L’ambitieux le met souvent à tout brûler...
Un vrai fourbe à jamais ne garder sa parole.

(Satire xi, 40-51 et 54.)

Comment Boileau a-t-il pu dire qu’un fourbe fait consister l’honneur à tromper ? Il nous semble qu’il met son intérêt à manquer de foi, et son honneur à cacher ses fourberies.

L’auteur de l’Esprit des lois[1] a fondé son système sur cette idée, que la vertu est le principe du gouvernement républicain, et l’honneur le principe des gouvernements monarchiques. Y a-t-il donc de la vertu sans honneur ? Et comment une république est-elle établie sur la vertu ?

Mettons sous les yeux du lecteur ce qui a été dit sur ce sujet dans un petit livre. Les brochures se perdent en peu de temps. La vérité ne doit point se perdre ; il faut la consigner dans des ouvrages de longue haleine.

« On n’a jamais assurément formé des républiques par vertu. L’intérêt public s’est opposé à la domination d’un seul ; l’esprit de propriété, l’ambition de chaque particulier, ont été un frein à l’ambition et à l’esprit de rapine. L’orgueil de chaque citoyen a veillé sur l’orgueil de son voisin. Personne n’a voulu être l’esclave de la fantaisie d’un autre. Voilà ce qui établit une république, et ce qui la conserve. Il est ridicule d’imaginer qu’il faille plus de vertu à un Grison qu’à un Espagnol.

« Que l’honneur soit le principe des seules monarchies, ce n’est pas une idée moins chimérique ; et il le fait bien voir lui-même sans y penser. La nature de l’honneur, dit-il au chapitre vii du livre III, est de demander des préférences, des distinctions. Il est donc par la chose même placé dans le gouvernement monarchique.

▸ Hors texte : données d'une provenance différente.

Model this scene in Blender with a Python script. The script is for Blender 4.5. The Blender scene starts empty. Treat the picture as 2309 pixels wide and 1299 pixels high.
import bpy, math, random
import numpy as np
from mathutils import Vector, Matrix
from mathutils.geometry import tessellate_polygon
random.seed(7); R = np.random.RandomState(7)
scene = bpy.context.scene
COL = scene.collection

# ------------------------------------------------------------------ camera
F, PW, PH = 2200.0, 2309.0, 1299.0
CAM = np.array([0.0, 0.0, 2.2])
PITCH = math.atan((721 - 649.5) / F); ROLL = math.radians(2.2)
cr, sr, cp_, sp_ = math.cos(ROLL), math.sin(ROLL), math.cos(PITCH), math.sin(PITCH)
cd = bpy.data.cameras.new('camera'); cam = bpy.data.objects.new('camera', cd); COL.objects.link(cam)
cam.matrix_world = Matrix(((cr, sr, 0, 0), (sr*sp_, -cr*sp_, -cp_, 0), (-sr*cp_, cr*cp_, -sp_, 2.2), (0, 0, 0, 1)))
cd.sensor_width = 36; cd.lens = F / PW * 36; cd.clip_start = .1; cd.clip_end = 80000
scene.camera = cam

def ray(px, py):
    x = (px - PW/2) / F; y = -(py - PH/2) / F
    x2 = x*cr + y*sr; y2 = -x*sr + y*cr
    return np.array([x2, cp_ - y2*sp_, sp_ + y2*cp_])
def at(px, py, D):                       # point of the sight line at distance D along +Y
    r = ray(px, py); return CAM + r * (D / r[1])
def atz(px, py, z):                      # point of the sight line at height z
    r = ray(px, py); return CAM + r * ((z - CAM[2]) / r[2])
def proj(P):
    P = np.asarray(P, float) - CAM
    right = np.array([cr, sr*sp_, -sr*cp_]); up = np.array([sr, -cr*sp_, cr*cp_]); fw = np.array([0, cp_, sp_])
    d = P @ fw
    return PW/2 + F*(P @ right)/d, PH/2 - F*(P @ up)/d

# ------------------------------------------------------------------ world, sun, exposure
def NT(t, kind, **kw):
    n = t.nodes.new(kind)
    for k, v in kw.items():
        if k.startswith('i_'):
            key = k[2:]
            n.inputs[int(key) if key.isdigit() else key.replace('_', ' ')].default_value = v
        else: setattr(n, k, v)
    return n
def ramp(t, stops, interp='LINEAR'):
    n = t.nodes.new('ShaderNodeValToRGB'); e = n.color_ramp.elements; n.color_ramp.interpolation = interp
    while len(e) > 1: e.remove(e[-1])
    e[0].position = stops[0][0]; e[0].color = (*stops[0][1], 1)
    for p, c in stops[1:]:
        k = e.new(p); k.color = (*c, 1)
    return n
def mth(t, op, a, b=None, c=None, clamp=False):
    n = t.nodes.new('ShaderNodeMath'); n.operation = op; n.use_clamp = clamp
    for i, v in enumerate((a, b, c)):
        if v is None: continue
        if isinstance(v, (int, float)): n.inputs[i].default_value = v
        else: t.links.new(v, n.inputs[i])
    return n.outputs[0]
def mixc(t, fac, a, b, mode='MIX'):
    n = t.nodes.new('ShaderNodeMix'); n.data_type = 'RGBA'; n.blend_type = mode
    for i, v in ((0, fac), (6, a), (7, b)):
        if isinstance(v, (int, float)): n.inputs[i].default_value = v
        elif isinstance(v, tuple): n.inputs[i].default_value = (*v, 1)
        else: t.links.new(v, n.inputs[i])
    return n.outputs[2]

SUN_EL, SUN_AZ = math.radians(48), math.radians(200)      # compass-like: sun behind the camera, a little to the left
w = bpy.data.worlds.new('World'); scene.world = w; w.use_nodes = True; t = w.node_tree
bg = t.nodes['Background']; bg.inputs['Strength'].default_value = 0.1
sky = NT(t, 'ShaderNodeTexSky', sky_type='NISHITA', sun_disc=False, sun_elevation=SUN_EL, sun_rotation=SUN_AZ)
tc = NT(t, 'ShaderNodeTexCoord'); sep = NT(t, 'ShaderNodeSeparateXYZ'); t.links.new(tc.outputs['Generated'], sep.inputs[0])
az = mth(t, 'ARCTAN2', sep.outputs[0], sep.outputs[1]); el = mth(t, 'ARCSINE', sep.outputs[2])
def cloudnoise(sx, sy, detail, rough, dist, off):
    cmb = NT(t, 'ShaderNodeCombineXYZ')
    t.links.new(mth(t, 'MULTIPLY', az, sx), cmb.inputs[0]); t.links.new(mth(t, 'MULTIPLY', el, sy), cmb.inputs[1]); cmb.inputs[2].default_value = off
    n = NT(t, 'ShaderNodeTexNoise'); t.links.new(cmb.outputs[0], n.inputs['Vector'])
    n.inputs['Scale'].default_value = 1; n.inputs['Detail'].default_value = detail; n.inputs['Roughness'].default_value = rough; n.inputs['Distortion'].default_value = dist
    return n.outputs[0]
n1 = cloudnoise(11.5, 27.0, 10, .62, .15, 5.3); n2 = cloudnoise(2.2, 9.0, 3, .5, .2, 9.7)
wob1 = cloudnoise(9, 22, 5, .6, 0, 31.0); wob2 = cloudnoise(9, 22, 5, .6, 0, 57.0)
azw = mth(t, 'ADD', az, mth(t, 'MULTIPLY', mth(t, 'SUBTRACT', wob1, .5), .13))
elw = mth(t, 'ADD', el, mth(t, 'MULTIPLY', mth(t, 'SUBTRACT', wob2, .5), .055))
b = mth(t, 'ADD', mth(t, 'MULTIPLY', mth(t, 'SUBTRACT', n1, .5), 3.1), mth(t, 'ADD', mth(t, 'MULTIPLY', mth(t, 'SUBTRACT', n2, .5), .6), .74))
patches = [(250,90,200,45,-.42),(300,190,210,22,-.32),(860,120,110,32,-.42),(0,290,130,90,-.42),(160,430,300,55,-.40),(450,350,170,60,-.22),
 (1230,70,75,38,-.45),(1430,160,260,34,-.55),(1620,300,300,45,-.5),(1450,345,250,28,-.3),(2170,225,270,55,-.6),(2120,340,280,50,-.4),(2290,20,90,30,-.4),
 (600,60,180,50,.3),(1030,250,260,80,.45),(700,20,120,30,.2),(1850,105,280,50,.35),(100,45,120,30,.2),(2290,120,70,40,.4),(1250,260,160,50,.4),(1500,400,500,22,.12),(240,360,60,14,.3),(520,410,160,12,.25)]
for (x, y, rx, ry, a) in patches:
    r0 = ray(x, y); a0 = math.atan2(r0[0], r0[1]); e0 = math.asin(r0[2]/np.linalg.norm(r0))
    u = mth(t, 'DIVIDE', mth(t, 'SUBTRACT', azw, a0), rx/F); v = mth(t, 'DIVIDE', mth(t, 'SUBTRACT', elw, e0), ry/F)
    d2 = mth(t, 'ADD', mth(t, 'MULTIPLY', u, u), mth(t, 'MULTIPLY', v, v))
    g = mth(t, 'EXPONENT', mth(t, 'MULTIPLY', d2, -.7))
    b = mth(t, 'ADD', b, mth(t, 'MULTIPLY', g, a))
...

« Certainement, par la chose même, on demandait dans la république romaine la préture, le consulat, l’ovation, le triomphe : ce sont là des préférences, des distinctions qui valent bien les titres qu’on achète souvent dans les monarchies, et dont le tarif est fixé. »

Cette remarque prouve, à notre avis, que le livre de l’Esprit des lois, quoique étincelant d’esprit, quoique recommandable par l’amour des lois, par la haine de la superstition et de la rapine, porte entièrement à faux[2].


  1. Livre III, chapitres iii et vi.